◆ WHAT IS EXPECTED ◆
Return exactly and only these lines: the first of the listing through the one containing "from mathutils.geometry import".
====== PROVIDED DATA
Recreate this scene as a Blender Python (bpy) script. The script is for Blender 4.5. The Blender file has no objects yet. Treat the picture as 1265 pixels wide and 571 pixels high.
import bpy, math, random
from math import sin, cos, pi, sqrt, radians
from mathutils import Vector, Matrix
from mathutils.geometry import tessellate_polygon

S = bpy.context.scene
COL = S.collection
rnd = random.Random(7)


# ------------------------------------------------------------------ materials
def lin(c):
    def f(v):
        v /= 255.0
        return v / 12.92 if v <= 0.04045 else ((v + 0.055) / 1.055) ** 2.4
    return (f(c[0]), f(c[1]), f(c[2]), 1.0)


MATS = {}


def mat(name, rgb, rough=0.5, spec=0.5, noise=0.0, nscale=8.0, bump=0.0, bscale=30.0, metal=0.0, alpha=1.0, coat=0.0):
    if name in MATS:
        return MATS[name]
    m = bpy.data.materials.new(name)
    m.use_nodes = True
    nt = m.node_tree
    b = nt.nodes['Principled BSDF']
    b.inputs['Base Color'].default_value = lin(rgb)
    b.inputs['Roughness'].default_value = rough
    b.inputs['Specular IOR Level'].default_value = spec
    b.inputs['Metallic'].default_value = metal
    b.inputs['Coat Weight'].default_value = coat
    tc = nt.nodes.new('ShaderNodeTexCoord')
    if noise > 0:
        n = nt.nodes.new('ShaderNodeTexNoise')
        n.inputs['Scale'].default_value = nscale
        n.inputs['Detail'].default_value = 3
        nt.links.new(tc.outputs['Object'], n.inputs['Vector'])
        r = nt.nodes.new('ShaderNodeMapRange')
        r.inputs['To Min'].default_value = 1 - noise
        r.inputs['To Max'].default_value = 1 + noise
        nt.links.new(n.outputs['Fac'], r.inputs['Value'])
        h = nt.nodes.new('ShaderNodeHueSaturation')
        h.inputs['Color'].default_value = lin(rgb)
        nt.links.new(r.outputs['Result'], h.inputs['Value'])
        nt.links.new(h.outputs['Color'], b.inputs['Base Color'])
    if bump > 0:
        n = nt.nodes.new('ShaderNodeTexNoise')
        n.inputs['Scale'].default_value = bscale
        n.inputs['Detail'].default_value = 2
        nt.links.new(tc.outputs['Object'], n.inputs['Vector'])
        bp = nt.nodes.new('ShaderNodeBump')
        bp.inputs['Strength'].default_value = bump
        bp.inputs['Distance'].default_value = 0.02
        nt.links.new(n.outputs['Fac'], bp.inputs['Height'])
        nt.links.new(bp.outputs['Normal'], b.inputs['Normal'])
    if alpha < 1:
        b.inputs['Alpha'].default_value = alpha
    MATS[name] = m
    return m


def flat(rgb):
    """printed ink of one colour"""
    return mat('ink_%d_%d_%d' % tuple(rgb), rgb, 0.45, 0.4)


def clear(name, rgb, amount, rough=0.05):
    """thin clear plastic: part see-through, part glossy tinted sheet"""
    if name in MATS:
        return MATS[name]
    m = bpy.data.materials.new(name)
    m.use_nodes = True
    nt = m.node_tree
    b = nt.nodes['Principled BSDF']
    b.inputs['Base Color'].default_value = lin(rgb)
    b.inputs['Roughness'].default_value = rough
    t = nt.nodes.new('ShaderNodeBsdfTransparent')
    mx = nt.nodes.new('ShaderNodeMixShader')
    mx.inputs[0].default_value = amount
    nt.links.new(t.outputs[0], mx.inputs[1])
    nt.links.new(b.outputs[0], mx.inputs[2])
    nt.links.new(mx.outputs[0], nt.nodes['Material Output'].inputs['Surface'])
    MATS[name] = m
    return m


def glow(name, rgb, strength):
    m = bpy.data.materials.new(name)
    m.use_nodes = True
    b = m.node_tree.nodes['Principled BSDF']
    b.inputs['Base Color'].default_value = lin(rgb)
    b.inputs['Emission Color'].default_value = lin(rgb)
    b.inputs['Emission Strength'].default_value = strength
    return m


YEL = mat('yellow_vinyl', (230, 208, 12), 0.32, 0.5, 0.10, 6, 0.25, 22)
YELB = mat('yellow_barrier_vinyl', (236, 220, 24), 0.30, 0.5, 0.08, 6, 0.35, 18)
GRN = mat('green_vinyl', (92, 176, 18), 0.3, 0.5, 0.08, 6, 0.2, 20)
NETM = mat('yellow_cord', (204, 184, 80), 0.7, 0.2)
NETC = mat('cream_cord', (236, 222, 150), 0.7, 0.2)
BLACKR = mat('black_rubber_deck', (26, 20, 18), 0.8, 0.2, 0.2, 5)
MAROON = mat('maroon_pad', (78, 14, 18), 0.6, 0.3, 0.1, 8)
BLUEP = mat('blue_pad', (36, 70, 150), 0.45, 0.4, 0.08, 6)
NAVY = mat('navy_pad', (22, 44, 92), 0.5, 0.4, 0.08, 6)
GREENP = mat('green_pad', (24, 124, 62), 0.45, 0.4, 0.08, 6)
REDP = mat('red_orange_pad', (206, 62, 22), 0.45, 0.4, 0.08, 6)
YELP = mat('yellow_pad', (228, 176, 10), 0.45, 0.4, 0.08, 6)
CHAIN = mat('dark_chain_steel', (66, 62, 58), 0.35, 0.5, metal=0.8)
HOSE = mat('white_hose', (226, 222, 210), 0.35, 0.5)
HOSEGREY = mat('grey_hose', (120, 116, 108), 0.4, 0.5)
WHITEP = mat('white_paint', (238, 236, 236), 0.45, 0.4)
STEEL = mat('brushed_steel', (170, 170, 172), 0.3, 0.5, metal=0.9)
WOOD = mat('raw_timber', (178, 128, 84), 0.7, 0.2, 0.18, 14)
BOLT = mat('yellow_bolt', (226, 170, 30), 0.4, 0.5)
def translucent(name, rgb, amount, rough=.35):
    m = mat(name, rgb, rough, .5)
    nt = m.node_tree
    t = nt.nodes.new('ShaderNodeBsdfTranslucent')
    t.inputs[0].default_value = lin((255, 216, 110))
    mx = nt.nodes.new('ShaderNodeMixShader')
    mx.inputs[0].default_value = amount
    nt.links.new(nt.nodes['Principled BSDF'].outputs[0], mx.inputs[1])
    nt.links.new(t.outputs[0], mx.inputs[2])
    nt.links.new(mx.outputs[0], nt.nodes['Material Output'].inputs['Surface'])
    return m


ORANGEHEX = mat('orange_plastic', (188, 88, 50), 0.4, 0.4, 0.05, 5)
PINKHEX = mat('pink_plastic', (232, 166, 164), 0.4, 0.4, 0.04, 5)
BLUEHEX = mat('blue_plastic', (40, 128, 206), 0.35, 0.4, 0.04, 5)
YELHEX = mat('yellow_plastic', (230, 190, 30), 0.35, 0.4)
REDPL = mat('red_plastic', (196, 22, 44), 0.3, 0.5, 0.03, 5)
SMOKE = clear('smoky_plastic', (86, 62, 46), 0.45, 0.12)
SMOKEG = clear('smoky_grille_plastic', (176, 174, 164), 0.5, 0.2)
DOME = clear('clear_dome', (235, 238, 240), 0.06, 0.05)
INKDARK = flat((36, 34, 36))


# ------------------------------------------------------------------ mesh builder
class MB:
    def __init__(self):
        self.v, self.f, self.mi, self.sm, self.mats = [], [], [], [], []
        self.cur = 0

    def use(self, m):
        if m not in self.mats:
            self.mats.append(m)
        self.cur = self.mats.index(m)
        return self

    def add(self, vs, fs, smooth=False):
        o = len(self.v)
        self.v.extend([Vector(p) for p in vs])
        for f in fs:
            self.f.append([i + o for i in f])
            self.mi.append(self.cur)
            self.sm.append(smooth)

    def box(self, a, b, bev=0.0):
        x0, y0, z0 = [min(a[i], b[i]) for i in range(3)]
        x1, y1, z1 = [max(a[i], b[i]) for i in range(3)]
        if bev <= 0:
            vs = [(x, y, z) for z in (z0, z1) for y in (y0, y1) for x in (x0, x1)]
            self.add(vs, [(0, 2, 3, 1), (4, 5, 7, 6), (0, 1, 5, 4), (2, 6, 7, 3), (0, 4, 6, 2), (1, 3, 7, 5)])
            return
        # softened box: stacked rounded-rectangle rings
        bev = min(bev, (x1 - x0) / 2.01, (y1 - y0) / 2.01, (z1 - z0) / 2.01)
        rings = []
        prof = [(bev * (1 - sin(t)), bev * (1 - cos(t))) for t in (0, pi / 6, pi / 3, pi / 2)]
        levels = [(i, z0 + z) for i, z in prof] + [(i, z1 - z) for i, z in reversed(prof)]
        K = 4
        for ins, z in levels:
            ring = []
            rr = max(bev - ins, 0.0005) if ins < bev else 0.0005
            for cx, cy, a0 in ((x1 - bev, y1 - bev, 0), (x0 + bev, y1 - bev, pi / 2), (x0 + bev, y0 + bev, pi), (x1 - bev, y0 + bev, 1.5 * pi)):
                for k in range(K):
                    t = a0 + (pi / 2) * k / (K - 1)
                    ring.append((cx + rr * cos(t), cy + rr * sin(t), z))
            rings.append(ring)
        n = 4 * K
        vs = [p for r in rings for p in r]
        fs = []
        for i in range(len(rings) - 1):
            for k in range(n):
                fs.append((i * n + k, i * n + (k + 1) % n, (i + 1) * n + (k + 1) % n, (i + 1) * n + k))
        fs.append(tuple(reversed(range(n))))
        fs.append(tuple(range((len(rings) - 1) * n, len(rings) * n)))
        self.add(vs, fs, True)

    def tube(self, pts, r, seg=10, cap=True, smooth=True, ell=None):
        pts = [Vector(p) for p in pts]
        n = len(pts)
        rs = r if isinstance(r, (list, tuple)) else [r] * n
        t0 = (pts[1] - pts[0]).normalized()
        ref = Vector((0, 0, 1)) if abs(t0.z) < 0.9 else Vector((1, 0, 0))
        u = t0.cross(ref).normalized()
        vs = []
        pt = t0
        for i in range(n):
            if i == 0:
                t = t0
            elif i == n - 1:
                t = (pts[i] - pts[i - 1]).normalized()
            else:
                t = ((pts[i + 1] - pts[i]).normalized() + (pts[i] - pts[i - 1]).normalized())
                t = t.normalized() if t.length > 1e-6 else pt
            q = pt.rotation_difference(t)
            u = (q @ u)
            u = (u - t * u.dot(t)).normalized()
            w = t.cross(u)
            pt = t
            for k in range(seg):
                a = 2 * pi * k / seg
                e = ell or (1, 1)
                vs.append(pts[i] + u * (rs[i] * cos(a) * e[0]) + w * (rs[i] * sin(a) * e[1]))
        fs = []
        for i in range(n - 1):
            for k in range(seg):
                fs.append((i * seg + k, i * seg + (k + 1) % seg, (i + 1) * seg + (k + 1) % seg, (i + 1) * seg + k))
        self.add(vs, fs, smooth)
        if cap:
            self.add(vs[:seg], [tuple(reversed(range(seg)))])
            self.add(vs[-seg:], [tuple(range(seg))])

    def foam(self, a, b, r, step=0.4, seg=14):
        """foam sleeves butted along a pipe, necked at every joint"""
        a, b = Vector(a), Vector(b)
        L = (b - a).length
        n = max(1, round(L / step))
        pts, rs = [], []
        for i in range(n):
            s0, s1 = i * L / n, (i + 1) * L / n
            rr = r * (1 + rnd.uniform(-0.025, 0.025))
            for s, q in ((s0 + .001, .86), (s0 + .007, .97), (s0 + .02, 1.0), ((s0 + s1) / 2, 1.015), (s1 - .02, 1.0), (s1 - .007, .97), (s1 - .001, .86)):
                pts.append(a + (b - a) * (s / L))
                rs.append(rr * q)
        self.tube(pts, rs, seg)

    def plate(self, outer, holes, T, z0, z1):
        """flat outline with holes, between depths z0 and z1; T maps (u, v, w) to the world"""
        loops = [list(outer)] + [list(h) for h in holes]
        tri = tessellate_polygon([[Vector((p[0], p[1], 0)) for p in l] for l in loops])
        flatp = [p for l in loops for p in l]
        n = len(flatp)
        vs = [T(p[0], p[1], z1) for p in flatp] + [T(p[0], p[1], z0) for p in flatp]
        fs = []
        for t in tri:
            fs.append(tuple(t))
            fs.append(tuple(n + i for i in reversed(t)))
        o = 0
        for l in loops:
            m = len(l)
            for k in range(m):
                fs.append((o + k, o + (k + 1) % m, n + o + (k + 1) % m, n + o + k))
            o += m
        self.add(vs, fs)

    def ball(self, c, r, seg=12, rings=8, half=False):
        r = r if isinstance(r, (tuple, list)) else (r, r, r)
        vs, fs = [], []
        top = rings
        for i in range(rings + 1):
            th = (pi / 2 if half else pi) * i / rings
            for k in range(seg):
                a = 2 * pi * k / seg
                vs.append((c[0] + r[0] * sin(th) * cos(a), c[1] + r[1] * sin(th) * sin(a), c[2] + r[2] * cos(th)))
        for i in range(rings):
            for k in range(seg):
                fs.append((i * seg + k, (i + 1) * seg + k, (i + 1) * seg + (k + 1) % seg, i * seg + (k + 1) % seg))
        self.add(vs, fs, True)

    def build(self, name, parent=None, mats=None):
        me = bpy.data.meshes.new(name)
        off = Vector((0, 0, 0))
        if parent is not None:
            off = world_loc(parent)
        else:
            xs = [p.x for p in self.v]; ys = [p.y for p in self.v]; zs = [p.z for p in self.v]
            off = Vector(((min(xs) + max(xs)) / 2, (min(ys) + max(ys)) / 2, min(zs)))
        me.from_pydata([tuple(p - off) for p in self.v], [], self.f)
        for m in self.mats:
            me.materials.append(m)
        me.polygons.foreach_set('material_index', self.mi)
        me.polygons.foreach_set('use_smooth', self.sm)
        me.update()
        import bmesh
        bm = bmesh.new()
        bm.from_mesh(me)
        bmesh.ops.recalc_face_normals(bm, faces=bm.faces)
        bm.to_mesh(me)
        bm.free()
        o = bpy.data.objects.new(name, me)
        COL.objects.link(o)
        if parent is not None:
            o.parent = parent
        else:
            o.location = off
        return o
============
◆ WRITTEN ANSWER ◆
Recreate this scene as a Blender Python (bpy) script. The script is for Blender 4.5. The Blender file has no objects yet. Treat the picture as 1265 pixels wide and 571 pixels high.
import bpy, math, random
from math import sin, cos, pi, sqrt, radians
from mathutils import Vector, Matrix
from mathutils.geometry import tessellate_polygon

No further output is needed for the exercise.